» TASK STATEMENT: Nothing outside the lines from the one containing "Recreate this scene" through the one containing "PI = math.pi" should be copied, and no pictures either. Copy those lines exactly.

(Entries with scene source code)
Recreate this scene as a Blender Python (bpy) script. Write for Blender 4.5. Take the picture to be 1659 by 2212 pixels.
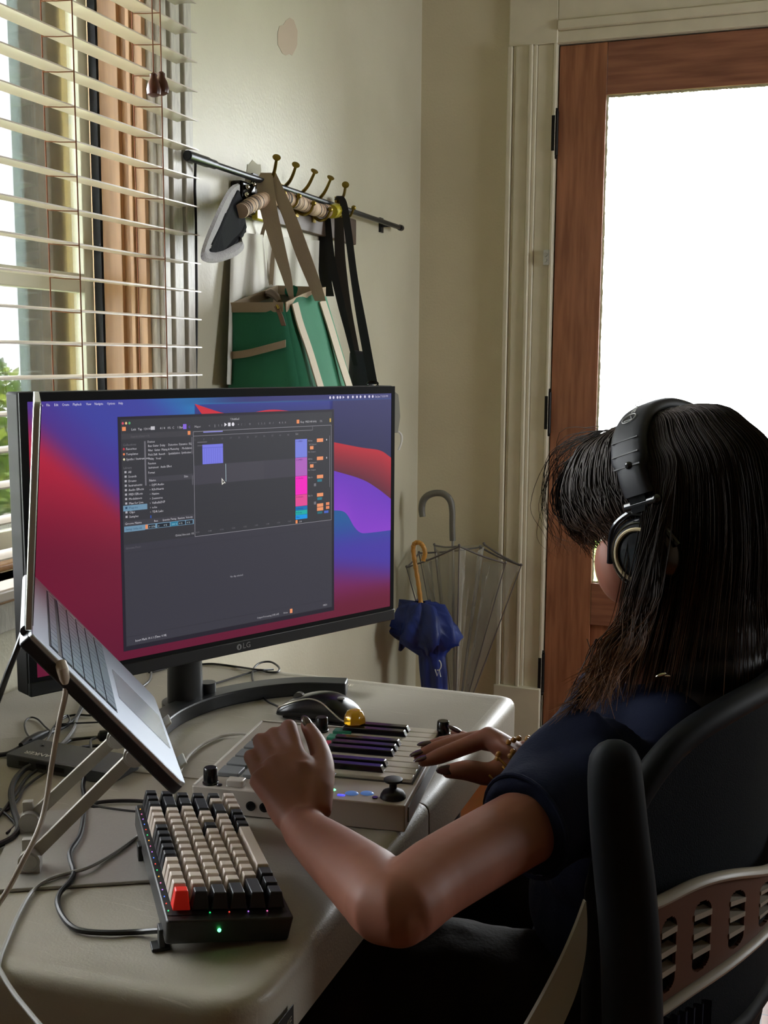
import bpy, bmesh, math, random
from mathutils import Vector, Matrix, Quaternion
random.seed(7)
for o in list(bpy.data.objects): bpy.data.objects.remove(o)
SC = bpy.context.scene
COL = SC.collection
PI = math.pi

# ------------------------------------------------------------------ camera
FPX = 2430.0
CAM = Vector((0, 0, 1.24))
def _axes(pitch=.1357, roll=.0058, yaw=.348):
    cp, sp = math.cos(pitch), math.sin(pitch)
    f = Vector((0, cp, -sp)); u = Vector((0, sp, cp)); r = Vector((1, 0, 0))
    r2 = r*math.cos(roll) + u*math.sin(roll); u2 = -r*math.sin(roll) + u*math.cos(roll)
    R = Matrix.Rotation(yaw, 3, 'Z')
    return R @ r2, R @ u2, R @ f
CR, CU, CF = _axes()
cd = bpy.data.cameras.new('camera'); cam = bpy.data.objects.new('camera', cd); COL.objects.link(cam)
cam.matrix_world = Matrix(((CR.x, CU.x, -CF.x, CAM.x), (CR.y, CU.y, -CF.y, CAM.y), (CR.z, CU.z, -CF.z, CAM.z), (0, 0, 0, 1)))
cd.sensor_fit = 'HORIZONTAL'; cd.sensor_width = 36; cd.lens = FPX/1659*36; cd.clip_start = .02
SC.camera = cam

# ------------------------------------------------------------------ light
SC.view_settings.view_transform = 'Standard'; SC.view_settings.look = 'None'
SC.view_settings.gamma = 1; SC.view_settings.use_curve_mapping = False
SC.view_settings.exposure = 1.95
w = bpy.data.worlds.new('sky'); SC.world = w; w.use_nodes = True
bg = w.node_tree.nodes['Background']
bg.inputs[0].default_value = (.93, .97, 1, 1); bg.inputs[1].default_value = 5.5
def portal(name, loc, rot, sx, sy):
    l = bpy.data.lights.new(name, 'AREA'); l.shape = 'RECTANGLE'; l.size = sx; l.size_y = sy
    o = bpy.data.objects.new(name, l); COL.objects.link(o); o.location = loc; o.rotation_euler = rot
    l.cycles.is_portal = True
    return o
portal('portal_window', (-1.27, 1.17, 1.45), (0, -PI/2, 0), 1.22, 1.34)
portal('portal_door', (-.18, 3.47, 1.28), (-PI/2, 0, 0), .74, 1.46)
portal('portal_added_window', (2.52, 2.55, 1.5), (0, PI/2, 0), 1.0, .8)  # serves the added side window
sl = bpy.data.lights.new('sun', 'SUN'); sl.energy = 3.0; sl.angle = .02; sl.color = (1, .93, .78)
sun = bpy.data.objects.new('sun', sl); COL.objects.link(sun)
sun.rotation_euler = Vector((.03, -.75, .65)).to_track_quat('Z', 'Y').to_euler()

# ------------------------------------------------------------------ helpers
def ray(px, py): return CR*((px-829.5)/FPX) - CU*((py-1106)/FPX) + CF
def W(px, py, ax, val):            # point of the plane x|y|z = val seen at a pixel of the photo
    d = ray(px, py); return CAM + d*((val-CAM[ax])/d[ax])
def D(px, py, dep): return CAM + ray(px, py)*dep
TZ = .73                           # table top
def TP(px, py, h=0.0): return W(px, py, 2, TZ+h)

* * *

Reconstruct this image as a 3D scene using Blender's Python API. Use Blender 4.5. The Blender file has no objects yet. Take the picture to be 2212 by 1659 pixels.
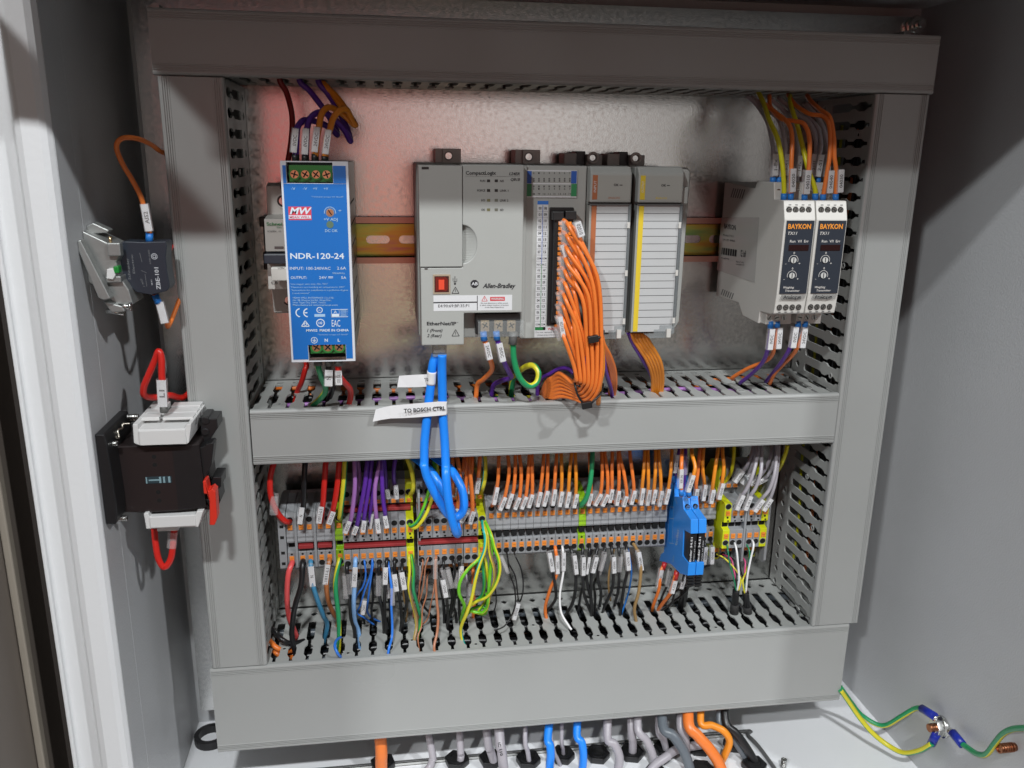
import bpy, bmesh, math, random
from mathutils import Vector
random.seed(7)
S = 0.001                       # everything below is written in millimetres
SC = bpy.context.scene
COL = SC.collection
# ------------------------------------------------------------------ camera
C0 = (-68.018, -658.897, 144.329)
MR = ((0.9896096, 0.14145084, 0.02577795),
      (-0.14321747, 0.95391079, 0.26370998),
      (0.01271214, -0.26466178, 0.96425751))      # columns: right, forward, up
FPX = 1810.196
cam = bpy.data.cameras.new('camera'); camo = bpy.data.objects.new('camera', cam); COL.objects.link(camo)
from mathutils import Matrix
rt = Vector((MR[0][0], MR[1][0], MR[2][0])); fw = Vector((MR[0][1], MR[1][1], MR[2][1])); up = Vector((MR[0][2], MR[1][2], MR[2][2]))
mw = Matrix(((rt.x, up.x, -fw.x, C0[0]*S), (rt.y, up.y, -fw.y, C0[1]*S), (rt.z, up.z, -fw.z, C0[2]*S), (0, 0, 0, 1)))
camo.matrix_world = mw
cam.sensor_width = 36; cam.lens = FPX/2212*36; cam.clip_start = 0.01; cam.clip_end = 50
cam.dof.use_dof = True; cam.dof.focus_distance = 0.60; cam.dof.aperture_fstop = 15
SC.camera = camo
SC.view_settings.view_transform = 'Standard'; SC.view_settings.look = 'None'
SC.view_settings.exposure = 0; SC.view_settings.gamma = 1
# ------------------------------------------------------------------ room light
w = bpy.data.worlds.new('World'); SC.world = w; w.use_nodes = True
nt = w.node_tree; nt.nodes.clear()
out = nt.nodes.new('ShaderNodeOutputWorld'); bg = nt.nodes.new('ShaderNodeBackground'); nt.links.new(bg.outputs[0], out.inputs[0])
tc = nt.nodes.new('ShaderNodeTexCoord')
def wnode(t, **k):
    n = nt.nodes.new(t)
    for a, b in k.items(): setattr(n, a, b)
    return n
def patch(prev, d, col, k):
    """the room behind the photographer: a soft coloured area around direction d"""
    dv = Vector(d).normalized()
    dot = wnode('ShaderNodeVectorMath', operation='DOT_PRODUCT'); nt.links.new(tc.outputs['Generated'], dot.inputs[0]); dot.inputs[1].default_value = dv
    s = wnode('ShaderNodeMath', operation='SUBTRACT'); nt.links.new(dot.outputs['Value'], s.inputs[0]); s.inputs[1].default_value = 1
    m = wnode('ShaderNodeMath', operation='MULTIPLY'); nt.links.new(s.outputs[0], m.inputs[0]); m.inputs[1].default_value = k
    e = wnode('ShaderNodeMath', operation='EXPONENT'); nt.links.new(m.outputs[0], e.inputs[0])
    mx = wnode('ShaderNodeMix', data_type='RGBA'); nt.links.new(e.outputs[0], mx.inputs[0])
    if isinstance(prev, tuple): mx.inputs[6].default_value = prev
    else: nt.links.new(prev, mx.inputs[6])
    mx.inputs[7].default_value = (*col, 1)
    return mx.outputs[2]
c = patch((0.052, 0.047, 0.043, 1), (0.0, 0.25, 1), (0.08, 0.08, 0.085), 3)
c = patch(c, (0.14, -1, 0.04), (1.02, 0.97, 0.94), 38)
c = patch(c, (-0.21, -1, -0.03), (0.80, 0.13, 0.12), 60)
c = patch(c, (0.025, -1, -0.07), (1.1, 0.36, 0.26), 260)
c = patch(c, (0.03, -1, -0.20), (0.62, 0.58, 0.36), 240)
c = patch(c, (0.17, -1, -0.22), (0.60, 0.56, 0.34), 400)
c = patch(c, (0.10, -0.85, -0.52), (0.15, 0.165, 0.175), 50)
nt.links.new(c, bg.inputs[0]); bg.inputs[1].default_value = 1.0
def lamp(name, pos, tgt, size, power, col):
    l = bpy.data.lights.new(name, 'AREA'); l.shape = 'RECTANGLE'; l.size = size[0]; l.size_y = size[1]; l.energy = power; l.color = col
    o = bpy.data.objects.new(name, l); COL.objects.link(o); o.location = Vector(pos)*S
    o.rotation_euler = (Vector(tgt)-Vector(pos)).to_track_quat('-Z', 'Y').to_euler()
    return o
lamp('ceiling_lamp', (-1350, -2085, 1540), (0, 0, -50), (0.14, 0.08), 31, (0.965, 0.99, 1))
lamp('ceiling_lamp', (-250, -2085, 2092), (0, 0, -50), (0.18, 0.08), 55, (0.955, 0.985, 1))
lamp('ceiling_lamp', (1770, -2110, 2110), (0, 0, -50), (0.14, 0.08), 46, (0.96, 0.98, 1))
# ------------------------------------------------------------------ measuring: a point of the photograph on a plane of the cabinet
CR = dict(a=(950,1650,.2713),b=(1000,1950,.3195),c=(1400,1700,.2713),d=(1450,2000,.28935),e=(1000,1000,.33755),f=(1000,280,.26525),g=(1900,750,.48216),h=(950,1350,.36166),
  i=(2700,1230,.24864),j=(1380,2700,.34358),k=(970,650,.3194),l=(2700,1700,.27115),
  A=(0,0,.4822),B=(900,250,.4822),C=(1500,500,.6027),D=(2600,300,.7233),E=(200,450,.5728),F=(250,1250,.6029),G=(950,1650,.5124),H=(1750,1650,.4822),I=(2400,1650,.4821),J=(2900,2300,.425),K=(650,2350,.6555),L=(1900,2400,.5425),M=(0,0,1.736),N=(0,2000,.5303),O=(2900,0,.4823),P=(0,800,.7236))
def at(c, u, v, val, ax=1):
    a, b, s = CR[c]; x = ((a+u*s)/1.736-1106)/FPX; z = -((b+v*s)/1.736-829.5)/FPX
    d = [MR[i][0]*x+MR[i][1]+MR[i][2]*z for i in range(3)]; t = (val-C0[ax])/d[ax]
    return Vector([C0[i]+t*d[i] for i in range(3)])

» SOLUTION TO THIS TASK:
Recreate this scene as a Blender Python (bpy) script. Write for Blender 4.5. Take the picture to be 1659 by 2212 pixels.
import bpy, bmesh, math, random
from mathutils import Vector, Matrix, Quaternion
random.seed(7)
for o in list(bpy.data.objects): bpy.data.objects.remove(o)
SC = bpy.context.scene
COL = SC.collection
PI = math.pi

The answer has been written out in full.